A sight for square eyes

Q.U.B.E is what Portal might have been if it was about different coloured blocks instead of different coloured interdimensional doorways. Both take place in sterile test chambers lined with gleaming white tiles, and both involve solving lots of increasingly clever puzzles so you can eventually make a bid for freedom. The only real difference is that one gives you a giant gun to get the job done, while the other has a super cool pair of gloves.

I prefer Q.U.B.E's gloves. Yes, the Portal Gun would undoubtedly have a lot more practical applications outside of GLaDOS' hellscape, but the feeling you get from pushing and pulling bits of your environment around from across the other side of the room with just a flick of your finger is infinitely cooler in moment-to-moment puzzle solving than pulling a simple trigger. You're a Jedi in first-person space gloves, and nothing's going to stand in your way.

Q.U.B.E also does that brilliant thing all great puzzle games do - it builds and builds on its ideas until they reach their logical conclusion, riffing and iterating on certain actions or trains of thought without ever overstaying their welcome.
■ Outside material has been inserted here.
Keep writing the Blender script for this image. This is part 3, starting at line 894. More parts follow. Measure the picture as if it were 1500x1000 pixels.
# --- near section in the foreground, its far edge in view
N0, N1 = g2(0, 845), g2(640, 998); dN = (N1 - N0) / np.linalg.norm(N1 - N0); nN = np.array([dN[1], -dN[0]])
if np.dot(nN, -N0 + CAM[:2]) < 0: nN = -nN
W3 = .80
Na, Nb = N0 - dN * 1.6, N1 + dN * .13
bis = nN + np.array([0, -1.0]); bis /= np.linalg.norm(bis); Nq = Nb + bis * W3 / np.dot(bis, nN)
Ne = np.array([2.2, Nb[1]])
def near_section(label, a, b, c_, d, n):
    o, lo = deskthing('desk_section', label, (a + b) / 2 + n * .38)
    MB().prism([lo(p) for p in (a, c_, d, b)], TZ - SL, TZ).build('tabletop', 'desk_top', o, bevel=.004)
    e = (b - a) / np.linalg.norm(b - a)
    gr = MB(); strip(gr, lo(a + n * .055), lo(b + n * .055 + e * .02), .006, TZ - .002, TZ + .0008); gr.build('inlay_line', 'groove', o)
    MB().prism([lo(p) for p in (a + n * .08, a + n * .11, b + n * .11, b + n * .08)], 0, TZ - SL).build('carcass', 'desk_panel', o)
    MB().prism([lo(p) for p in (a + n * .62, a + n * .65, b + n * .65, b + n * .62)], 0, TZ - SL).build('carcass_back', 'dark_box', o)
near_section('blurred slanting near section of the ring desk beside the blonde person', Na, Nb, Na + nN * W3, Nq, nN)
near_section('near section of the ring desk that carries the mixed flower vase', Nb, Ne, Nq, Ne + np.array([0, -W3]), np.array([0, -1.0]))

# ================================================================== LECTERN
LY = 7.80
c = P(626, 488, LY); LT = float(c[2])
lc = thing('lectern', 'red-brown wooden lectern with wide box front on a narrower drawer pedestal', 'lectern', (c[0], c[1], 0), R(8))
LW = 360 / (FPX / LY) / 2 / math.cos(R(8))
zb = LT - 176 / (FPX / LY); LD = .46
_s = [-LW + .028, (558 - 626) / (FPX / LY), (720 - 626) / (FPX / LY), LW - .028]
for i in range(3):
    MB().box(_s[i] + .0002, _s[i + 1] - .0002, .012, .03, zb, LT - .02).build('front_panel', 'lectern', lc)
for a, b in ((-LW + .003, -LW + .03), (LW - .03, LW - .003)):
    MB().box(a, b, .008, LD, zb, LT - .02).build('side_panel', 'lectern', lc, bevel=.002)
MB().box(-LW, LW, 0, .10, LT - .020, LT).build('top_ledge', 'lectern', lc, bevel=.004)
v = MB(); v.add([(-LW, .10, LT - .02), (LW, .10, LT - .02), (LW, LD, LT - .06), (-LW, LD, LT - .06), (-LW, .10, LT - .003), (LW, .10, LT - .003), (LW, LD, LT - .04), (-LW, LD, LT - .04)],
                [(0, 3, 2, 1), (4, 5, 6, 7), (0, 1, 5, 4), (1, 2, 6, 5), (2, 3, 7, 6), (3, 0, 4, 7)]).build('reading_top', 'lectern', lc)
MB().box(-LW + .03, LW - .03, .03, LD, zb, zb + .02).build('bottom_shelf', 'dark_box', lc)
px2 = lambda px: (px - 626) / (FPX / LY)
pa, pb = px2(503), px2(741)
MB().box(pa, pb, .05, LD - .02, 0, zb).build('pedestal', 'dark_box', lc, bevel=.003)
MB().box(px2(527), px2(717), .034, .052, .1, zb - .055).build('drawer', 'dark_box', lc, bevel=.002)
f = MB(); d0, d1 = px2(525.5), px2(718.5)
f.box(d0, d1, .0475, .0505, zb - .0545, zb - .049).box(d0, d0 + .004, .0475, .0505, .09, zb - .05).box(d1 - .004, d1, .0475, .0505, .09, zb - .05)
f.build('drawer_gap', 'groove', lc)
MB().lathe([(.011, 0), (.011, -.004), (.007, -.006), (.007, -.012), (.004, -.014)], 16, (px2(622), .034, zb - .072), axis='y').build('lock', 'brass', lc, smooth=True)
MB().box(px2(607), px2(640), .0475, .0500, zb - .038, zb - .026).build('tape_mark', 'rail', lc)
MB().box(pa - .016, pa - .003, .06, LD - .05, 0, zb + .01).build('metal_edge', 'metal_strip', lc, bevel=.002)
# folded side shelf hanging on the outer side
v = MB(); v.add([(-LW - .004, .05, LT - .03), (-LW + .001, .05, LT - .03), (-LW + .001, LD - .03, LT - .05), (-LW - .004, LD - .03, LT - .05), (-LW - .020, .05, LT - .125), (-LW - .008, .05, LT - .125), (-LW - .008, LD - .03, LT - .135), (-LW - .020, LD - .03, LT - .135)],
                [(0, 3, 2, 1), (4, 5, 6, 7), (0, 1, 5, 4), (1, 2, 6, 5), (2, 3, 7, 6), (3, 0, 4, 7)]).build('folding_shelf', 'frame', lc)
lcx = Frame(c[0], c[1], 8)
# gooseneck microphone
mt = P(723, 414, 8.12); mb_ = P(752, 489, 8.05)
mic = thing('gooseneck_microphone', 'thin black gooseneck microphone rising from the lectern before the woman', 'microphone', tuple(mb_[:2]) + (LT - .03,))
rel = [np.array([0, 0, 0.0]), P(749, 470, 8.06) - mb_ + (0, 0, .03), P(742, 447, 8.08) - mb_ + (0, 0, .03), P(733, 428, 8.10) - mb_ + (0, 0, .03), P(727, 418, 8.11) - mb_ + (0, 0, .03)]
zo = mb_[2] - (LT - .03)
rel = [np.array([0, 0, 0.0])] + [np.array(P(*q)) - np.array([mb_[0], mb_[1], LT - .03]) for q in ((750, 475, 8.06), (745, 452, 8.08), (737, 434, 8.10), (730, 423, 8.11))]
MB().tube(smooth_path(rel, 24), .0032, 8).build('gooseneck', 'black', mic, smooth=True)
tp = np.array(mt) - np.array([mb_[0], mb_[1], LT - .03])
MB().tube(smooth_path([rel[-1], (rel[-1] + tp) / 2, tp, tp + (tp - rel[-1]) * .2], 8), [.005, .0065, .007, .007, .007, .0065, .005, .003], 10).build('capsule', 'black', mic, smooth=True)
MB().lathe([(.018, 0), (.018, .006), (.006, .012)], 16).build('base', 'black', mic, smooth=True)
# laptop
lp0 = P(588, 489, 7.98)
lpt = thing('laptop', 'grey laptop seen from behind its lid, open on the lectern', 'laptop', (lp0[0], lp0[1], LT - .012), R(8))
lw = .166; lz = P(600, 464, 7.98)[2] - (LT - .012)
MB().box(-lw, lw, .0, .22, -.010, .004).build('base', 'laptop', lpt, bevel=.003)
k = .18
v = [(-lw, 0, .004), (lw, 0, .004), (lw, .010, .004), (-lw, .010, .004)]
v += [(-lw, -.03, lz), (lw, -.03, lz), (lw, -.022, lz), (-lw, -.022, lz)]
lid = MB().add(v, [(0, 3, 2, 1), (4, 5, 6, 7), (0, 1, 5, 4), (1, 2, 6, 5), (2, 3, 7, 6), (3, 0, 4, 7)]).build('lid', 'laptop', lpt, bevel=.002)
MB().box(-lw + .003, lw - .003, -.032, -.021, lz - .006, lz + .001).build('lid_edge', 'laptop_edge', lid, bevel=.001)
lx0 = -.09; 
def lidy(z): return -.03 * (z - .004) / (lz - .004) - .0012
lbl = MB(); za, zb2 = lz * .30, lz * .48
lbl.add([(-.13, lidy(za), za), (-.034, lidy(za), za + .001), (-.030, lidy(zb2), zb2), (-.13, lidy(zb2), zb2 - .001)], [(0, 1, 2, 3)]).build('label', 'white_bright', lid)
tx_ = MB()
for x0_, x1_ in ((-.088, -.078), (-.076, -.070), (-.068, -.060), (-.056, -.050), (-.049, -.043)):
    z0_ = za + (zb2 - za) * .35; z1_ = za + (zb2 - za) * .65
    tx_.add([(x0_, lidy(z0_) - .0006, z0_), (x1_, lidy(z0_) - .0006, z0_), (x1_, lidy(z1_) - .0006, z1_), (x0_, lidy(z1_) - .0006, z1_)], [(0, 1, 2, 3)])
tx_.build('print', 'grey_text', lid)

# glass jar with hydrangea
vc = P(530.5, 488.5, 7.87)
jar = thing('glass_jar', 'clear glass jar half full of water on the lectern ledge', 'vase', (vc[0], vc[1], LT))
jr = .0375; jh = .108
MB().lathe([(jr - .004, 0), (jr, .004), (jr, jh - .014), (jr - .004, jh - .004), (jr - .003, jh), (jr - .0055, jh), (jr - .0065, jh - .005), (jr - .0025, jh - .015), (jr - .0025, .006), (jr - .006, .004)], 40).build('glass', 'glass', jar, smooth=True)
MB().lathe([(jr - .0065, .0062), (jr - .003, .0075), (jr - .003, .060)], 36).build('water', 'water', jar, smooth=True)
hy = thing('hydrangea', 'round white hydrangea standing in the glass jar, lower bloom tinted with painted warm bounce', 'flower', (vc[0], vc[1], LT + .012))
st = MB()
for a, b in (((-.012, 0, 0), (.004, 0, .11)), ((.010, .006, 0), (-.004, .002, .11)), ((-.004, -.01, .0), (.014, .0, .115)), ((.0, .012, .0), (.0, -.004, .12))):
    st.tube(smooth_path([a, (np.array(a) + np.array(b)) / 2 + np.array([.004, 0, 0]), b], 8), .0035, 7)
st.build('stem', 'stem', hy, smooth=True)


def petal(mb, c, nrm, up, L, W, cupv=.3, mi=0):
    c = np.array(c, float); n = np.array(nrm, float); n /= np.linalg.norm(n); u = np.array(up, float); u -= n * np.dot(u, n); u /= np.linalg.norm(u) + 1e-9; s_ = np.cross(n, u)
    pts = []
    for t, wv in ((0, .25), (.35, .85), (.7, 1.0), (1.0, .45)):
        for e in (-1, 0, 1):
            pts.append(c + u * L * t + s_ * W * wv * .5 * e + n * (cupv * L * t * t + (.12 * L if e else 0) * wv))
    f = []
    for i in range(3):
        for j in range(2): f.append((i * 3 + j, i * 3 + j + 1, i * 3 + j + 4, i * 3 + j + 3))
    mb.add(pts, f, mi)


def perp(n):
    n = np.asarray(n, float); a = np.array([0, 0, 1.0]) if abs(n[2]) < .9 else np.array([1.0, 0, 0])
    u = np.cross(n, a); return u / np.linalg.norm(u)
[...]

Then it goes and introduces something completely new for you to get to grips with, before combining the two (or three, or four, or five) ideas into a series of mega-puzzles. It constantly keeps you on your toes, old Q.U.B.E, and by the end you get that same super genius feeling as its Valve-crafted rival.

Sure, the story isn't quite as twisty or as clever as it probably thinks it is, but that's not really what playing Q.U.B.E is about. It's about feeling like a wizard with telekinectic LED fingers. I highly recommend giving it a go if you get the chance (the swished up Director's Cut is less than a tenner on Steam at the time of writing) especially if you've got a Portal itch in desperate need of a good scratch.